Considering a circular motion with no angular acceleration. How can you find the same magnitude for the velocity vector at different time using the formula $v_{t} = v_0 + a.t$ with vectors?

The acceleration vector $\vec{a} = \vec{a_c} + \vec{a_t}$ where $\vec{a_c}$ is the centripetal acceleration $a_c$ = $\dfrac{-v^2}{r}$ and $\vec{a_t}$ is the tangential acceleration if the tangential speed change.

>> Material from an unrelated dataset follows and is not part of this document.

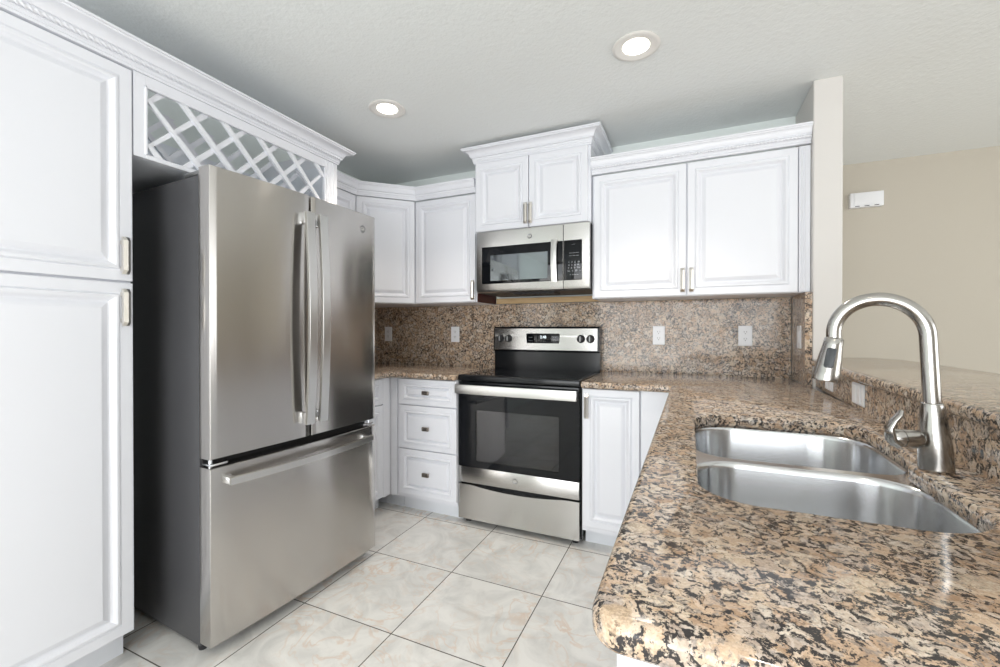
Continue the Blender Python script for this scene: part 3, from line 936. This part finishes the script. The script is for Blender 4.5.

On every diagram I've seen so far, the radial acceleration vector $\vec{a_r}$ and the tangential velocity $\vec{v_t}$ are perpendicular and their vector tails share the same point, then how could $\vec{v_{(t_0+dt)}}$ be the same magnitude than $\vec{v_{(t_0)}}$ ? How can I prove a hypothenuse be the same length as one of its component? In my book they speak of radial acceleration instead of centripetal but if I'm right, I tried this : $$\vec{v_{(t_0+dt)}} = v_{r_{(t_0)}}\vec{r} + v_{t_{(t_0)}}\vec{\theta} + (a_r.dt)\vec{r} + (a_t.dt)\vec{\theta} $$

$\vec{r}$ is the unit vector in the radius vector's direction which goes to the point p at $t_0$

and $\vec{\theta}$ is the unit vector of the tangent at the point p and in the positive direction counterclockwise and perpendicular to $\vec{r}$

the scalar $v_r$ is zero and with no angular acceleration $a_t$ is zero. Is this equation correct? $$\mid\mid\vec{v_{(t_0+dt)}}\mid\mid = (v_{t_{(t_0)}}^2 + (a_r.dt)^2)^{\frac{1}{2}} $$ I've just seen the derivation leading to $a_c$ = $\dfrac{-v^2}{r}$ but in the equation above any magnitude for $a_r$ would give $v_{(t_0+dt)} = v_{t_{(t_0)}}$ since $dt$ is small enough.

Answer 1

It's very easy to do: \begin{align} |\mathbf{v}(t+dt)|^2&= \left|\mathbf{v}(t)+\frac{d\mathbf{v}}{dt}dt\right|^2\\ &=\left|v(t)\boldsymbol{\hat\theta}+\mathbf{a}(t)dt\right|^2\\ &=\left|v(t)\boldsymbol{\hat\theta}+a(t)dt\mathbf{\hat r}\right|^2\\ &=v^2(t)+2v(t)a(t)dt \boldsymbol{\hat\theta}\cdot\mathbf{\hat r}+a^2(t)(dt)^2 \end{align} Since $\boldsymbol{\hat\theta}\cdot\mathbf{\hat r}=0$ and $(dt)^2$ is negligible, $$|\mathbf{v}(t+dt)|^2=v^2(t)$$ It works for any acceleration as long as it's perpendicular to velocity.

Answer 2

There is a general argument that is beautifully simple. The (squared) speed is given by $\vec{v}\cdot\vec{v}$. Now, let's consider the rate of change of (squared) speed:

\begin{align} \frac{d}{dt} (\vec{v}\cdot\vec{v})&= \frac{d\vec{v}}{dt}\cdot\vec{v}+ \vec{v}\cdot\frac{d\vec{v}}{dt} \\ &= 2 \frac{d\vec{v}}{dt}\cdot\vec{v}\\ &= 2 \vec{a}\cdot\vec{v} \end{align}

Thus, if the acceleration is perpendicular to the velocity, the change in (squared) speed would vanish because the scalar product of perpendicular vectors vanish. In other words, acceleration that is perpendicular to the velocity will only contribute to change in the direction of the velocity.